Cette recension a été publiée dans le numéro d’hiver de Politique étrangère
(n° 4/2019). Pauline Schnapper propose une analyse de l’ouvrage de Rory Stewart, Les Marches. Aux frontières de l’identité britannique (Gallimard, 2019, 560 pages).
Rory Stewart est un des personnages les plus singuliers et attachants du paysage politique britannique actuel. Ancien soldat et diplomate (il fut gouverneur adjoint en Irak après l’invasion de 2003), grand voyageur à pied en Orient, il a été élu député conservateur d’une circonscription du nord de l’Angleterre, mitoyenne de l’Écosse, en 2010. Modéré et pro-européen, il a été ministre dans le gouvernement de Theresa May avant de se présenter, sans succès, à la direction du parti en juillet 2019, laquelle fut remportée par Boris Johnson. Opposé à la stratégie jusqu’au-boutiste du nouveau Premier ministre, il a voté avec l’opposition contre une sortie sans accord de l’Union européenne (UE) et s’est fait exclure du Parti conservateur avec vingt autres députés centristes.
L’ouvrage de 500 pages n’est pas politique au sens strict ou direct. Il fait le récit de longues randonnées le long du mur d’Hadrien, qui sépare grossièrement l’Angleterre de l’Écosse, quelques années avant le référendum sur l’indépendance de l’Écosse, puis dans le comté de Cumbria, dans le nord de l’Angleterre. Dans la première, il est accompagné de son père âgé de 90 ans, lui aussi ancien militaire et administrateur colonial en Asie au temps de l’empire britannique, comme beaucoup d’Écossais. Père et fils commentent les traces de la présence romaine en Grande-Bretagne avec une grande érudition, et s’interrogent sur les parallèles entre l’empire romain et l’empire britannique. Stewart fils entrecoupe son récit de nombreuses anecdotes familiales et professionnelles issues de leur histoire commune et de leurs carrières respectives au service de Sa Majesté, y compris dans les services secrets. Comme il le dit lui-même, « les marches sont des miracles, capables de m’apprendre beaucoup, comme rien d’autre ne le peut, sur une nation ou sur moi-même ».
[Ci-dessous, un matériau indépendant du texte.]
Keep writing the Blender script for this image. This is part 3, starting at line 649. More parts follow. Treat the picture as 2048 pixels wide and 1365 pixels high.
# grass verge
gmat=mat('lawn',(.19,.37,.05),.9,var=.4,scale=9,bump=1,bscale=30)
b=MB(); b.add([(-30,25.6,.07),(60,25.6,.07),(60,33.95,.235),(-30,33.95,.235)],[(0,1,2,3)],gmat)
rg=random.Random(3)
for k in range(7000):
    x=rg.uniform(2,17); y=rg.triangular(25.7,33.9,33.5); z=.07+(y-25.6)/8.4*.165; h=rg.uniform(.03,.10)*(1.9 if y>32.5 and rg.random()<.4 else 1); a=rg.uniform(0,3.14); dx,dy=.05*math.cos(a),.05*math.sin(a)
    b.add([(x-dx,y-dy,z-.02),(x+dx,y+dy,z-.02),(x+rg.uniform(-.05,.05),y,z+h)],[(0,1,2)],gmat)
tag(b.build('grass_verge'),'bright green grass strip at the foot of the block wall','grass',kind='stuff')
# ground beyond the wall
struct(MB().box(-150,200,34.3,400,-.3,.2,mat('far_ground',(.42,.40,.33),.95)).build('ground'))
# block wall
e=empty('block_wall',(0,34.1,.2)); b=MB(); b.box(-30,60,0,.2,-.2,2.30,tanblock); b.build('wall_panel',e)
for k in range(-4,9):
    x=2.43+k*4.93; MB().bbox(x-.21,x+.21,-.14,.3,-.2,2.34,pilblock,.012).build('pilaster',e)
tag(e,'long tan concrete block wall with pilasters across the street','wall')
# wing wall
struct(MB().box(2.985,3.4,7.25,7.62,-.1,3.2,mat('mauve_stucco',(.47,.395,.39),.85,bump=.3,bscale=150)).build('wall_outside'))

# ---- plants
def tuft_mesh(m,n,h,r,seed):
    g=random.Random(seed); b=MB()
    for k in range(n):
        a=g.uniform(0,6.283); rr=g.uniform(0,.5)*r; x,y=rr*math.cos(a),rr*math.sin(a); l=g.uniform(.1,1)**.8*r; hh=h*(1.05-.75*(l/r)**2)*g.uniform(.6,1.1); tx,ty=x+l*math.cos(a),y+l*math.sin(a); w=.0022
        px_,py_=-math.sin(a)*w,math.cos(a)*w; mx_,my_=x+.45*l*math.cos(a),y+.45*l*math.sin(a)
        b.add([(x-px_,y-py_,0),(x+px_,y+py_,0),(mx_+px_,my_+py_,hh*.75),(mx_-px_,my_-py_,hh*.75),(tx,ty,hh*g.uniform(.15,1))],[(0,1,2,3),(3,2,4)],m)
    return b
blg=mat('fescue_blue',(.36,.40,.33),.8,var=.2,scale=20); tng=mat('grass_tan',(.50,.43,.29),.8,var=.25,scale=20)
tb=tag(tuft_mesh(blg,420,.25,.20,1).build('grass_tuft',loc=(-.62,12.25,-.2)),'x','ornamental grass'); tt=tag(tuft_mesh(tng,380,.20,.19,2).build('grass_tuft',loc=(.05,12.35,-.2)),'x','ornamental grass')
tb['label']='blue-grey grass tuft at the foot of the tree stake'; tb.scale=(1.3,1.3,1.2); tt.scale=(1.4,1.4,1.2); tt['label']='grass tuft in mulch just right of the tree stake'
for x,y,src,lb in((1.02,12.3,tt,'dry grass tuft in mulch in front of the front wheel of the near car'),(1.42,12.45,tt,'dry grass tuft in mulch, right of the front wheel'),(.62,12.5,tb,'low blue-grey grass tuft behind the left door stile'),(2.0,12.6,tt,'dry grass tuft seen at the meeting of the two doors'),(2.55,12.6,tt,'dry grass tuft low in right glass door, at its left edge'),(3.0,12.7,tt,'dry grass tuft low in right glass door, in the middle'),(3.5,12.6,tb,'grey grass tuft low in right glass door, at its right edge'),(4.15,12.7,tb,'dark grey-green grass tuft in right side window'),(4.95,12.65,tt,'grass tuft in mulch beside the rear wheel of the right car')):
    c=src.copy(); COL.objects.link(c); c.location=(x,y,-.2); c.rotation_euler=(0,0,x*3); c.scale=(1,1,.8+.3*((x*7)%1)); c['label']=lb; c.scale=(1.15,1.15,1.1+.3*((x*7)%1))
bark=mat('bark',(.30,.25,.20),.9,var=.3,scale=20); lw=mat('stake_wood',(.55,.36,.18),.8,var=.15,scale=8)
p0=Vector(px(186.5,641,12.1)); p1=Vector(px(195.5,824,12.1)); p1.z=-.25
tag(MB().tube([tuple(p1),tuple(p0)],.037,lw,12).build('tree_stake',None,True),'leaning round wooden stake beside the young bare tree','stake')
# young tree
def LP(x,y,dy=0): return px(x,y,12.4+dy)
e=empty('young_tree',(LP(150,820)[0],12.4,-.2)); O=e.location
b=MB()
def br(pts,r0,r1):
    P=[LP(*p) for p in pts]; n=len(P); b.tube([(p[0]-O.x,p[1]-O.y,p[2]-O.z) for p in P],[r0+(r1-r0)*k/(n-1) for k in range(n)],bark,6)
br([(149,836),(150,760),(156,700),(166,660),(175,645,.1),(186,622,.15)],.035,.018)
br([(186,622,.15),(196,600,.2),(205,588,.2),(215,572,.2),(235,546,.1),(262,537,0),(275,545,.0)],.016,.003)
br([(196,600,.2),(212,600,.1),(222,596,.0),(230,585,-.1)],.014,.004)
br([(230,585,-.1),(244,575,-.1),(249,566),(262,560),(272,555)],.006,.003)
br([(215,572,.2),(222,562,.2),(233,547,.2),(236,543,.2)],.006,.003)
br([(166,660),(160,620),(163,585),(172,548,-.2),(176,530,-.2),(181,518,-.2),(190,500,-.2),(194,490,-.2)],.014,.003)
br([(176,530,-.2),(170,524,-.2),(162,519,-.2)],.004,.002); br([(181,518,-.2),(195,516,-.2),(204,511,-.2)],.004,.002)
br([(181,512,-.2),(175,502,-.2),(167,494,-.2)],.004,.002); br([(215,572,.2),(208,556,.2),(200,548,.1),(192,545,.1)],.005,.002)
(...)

Au-delà du récit personnel et familial surgissent cependant des remarques plus politiques, sur l’artificialité des frontières et l’absurdité des murs qui ne séparent jamais vraiment les hommes, mettant en évidence les proximités culturelles entre Anglais et Écossais. Après son expérience en Irak et en Afghanistan, qu’il a arpenté pendant deux ans à pied, il relève aussi, au passage, l’ambiguïté des interventions militaires occidentales et la difficulté de s’en extirper.
Au fil du récit familial et des rencontres avec la population locale, agriculteurs ou éleveurs, apparaît aussi la nostalgie d’un monde britannique plus uni qu’aujourd’hui, où l’on pouvait concilier, comme son père, un fort sentiment d’identité écossaise avec un attachement tout aussi vif à l’unité du royaume et à l’identité britannique. Le nationalisme écossais est passé par là et le monde dans lequel les Stewart ont évolué a changé. L’auteur décrit une société devenue moins policée, plus violente et plus divisée – et l’ouvrage a été publié outre-Manche en 2016, avant le référendum sur la sortie de l’Union européenne.